Wednesday, October 17, 2007

Women--source of all trouble.

Recently, I have been involved in a few blog comment threads, on two separate blogs, that have uncovered a long-dormant issue in me with regards to the place of women in the Church. Neither post had originally been about that particular issue, but through the course of comments, gender was brought into the discussion in not so subtle ways. The sad thing is; it didn't need to be.

Over at Imonk, a post on Joel Osteen brought these gems to light.

In a list, describing what type of Christians would actually buy what Osteen is selling, imonk says:

E. You’re a woman who is attracted to Osteen. You think he’d be a great son, son in law or grandson. Who could criticize such a sweet boy.

When I confronted him with that statement, by saying I found it offensive because of its implication that somehow women were more pre-disposed to being taken in by the likes of Osteen, the response was less than thrilling:

Evangelicalism is overwhelmingly dominated by women and women are the majority of the supporters of the prosperity Gospel movement. That’s not because of a gender flaw. It’s just the facts.

I replied with a long list of men who are the major proponents of the prosperity gospel, pointing out that they are , in fact, men...not women. He responded:

I’m sure you are aware that Christianity is largely led by men, but congregations, etc are predominantly women. That’s true in every denomination. More in some than others, but evangelicalism is made up mostly of churches full of women. Same with the tv audiences, parachurch movements.

T.D. Jakes. A man leading a huge movement predominantly made up of women.

I am aware of the male leadership of most of Christianity. I wasn’t referring to leaders.

and then:

I’m with Wilson: It’s men’s fault that evangelicalism is feminized in so many ways. That’s not blaming women.

and last, but not least:

I refuse to ignore the fact that the new prosperity gospel’s audience is primarily female. I will not ignore the Joyce Meyer, T.D. Jakes, Paula White, etc audience. This is Osteen’s audience, and they are significantly more female than male.


I find this type of reasoning completely frustrating.

First, in most conservative churches, women are not permitted to be involved with leadership at the pastoral level. They might be Children's Ministers, Missions Coordinators, prayer partners, and maybe, if the leadership is relatively OK with women, they might actually lead worship. In evangelical churches women are allowed to go to just about any level, except for the ultimate leadership positions of pastor and/or elders. These are reserved specifically for men in the interpretation that most churches use.

Some extremely conservative church-goers would say that having a woman in leadership is completely unbiblical, and that they are not equipped to handle such things. That is not the point I want to get into here, because it would take too long for me to expound on that and the various interpretations that people hold across the spectrum.
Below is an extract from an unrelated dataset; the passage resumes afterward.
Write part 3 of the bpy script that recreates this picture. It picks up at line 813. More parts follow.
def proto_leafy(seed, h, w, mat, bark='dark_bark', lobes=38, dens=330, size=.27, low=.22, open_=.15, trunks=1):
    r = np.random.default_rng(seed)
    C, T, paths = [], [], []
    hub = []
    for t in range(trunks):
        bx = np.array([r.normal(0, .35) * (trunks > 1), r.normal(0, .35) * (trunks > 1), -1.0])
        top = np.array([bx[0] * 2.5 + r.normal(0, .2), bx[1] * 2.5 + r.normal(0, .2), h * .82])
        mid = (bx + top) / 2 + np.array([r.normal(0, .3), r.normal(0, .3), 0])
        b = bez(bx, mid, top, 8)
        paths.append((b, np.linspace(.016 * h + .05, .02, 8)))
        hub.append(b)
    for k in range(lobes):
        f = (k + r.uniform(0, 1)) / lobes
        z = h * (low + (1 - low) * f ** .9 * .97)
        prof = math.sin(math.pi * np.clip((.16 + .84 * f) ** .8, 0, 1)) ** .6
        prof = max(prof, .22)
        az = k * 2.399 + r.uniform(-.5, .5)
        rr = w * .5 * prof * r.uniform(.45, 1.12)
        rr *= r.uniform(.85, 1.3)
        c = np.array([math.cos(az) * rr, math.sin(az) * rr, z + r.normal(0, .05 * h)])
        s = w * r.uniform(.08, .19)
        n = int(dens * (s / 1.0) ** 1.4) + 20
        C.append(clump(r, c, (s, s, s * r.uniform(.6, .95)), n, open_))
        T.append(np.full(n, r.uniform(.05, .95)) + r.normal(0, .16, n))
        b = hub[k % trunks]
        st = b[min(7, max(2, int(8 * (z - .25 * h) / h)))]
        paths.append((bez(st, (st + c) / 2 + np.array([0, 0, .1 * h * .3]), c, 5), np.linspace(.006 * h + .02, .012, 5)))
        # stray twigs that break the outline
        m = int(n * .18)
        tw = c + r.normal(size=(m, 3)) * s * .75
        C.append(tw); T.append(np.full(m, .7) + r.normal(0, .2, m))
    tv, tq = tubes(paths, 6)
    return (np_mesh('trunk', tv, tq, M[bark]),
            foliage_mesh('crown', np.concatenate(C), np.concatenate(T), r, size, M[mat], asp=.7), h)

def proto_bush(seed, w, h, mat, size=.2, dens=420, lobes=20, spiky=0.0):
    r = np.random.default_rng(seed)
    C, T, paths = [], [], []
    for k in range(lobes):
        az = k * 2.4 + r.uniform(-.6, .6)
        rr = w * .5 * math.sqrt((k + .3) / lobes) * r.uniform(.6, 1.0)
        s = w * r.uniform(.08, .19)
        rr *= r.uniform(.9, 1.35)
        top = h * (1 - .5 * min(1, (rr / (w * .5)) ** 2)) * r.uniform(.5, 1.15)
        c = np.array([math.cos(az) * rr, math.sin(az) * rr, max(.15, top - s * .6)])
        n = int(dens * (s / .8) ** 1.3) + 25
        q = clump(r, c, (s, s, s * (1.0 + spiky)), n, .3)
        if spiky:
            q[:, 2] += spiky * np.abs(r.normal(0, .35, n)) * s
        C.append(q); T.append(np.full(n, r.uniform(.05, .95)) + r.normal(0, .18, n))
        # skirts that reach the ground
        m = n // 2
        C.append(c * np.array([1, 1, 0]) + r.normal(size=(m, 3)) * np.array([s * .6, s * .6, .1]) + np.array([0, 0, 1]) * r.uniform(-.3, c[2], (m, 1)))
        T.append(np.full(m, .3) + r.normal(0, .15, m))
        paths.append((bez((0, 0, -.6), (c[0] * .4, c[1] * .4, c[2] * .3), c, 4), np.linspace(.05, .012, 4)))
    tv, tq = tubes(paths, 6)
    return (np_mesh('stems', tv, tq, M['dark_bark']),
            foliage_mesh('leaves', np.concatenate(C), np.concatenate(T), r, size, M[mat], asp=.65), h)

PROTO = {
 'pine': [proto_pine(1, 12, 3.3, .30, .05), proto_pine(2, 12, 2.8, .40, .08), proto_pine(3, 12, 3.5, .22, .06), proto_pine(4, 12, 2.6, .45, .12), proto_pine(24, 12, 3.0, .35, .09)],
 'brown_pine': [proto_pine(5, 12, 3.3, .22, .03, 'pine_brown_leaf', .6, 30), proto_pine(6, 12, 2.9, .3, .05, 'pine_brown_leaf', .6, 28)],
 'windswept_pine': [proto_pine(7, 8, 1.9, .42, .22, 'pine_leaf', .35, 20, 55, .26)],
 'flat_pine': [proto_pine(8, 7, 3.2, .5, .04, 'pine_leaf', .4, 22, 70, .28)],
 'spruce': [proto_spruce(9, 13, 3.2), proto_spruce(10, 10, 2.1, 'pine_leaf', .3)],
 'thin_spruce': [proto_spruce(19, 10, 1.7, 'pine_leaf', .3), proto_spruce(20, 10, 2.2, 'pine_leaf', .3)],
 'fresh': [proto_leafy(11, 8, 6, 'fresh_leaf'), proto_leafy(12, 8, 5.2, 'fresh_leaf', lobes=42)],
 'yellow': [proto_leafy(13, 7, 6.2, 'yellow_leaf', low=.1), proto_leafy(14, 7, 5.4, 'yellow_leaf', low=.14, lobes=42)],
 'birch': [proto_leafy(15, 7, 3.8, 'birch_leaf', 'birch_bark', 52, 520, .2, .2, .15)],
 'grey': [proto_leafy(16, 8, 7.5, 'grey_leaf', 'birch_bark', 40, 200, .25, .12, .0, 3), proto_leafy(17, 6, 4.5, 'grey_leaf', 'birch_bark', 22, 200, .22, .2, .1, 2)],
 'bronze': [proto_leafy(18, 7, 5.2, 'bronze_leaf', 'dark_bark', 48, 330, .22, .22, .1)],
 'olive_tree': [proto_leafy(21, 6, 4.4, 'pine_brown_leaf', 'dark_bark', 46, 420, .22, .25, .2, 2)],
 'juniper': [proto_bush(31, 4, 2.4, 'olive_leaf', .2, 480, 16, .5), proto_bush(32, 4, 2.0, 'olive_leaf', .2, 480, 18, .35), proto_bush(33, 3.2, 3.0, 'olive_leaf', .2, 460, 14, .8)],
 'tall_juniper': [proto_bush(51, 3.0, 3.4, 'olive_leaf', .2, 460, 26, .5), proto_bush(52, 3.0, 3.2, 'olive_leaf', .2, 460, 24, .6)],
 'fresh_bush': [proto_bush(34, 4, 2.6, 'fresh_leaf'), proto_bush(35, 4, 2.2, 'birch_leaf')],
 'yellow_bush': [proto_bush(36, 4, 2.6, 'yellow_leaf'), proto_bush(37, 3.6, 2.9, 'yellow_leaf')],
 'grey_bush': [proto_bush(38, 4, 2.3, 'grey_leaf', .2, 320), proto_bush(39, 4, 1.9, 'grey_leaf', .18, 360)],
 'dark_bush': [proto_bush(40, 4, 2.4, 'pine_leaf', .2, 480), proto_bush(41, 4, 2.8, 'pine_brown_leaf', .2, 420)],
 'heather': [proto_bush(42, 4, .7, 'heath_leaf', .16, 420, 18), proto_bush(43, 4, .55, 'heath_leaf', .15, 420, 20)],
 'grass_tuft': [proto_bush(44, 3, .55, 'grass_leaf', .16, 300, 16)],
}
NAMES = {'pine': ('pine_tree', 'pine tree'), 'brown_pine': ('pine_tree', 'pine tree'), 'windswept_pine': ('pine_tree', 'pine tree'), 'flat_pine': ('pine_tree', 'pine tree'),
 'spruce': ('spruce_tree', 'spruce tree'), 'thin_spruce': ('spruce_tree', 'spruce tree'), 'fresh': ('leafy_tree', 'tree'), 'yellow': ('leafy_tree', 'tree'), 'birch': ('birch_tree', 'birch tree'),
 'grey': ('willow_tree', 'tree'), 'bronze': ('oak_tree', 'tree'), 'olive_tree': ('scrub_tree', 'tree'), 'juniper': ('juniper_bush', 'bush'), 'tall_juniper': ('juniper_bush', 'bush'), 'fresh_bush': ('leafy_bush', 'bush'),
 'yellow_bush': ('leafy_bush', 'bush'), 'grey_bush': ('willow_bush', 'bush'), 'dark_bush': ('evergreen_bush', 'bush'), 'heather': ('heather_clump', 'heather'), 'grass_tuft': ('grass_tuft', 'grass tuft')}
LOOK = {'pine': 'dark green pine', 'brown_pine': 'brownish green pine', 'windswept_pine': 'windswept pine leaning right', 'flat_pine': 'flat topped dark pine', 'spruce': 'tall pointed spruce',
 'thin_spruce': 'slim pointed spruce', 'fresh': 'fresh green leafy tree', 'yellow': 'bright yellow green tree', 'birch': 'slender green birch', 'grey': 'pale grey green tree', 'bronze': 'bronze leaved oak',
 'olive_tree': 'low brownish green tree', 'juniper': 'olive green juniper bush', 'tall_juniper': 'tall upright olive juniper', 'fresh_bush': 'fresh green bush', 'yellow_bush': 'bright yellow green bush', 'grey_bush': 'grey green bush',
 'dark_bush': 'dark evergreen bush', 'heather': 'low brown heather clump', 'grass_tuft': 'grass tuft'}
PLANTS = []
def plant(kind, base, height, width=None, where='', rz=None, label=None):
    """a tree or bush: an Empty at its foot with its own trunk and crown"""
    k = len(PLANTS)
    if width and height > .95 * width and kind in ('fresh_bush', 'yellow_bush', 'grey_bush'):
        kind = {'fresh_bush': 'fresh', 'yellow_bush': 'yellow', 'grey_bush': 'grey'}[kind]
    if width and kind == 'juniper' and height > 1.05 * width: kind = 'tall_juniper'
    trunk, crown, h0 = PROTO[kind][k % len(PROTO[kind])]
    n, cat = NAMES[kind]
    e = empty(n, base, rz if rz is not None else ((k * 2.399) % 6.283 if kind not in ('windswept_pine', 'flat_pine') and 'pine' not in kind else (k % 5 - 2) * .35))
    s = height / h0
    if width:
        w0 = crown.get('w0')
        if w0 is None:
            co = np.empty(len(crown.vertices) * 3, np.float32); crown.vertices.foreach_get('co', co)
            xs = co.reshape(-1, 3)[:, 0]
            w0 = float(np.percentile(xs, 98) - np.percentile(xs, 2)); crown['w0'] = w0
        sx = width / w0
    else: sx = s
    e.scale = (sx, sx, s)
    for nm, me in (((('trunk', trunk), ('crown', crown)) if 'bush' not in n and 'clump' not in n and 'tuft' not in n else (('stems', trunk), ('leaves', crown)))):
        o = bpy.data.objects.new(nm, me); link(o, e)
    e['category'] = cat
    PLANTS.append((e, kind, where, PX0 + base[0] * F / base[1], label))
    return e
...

Here's the thing. If women lead, they are faulted and disparaged. Yet, if women follow, they're also faulted and disparaged, even if they are following men. The argument, that men don't go to church or aren't as involved in church as women because Christianity has been feminized, lays blame at the feet of women. Somehow we have gotten too involved in evangelicalism and have spoiled it. False doctrines are preached and charlatans advanced because we are so simple as to not be able to discern the truth. We are virtually driving the men away.

What a shame.

I never knew my presence as a woman was so powerful and damaging.

OK. So let's get this straight. I can't lead properly. I can't follow properly; what with all the estrogen ruining my thinking process. So what is left for me?

Now, I personally don't know Imonk, and I am not saying that I think he is completely sexist, because I don't think he is making a conscious effort to insult women. I do think that men, Christian ones in particular, don't realize how completely condescending their remarks can be.

How can we blame women for the demise of sound teaching if they aren't the ones who put this wheel into motion? Saying that women are to blame for being an audience is as ridiculous as saying that black people, or poor people are to blame for being an audience. It's probably closer to the truth to say that hurting people are the primary audience; people who are struggling financially or emotionally because of life's circumstances. The prosperity gospel is appealing because it promises earthly comforts, not because it appeals to a specifically female audience. People will grab at hope, even if it's based on a falsehood.

Second, saying that men are somehow to blame for not stepping in and rescuing us women from ourselves, and our diminished thinking capacity, is a backhanded way of blaming women. Once again, we can't seem to prevent ourselves from falling into the clutches of nefarious people because men weren't taking the leadership to stop us. So yes, Imonk and others may say they really blame men, but only because of the subconscious belief that we are spiritually lost without them.

Well...that's enough from my inner feminist. I can't let her get too riled up. After all, she is the mother of two boys and a committed wife to one man, so I'll refrain from castigating the whole group.

I may write more about this later....maybe not.

1 comment:

Gail said...

Hi Terri-
Bravo to you. I went and sloshed through that thread . . . I agree with you: it's your (our) fault for being too strong, or your (our)fault for being too weak. I think the key is that Imonk does not understand how demeaning his comments are. And the more he tries to explain what he means, the deeper he digs his hole--without even realizing it.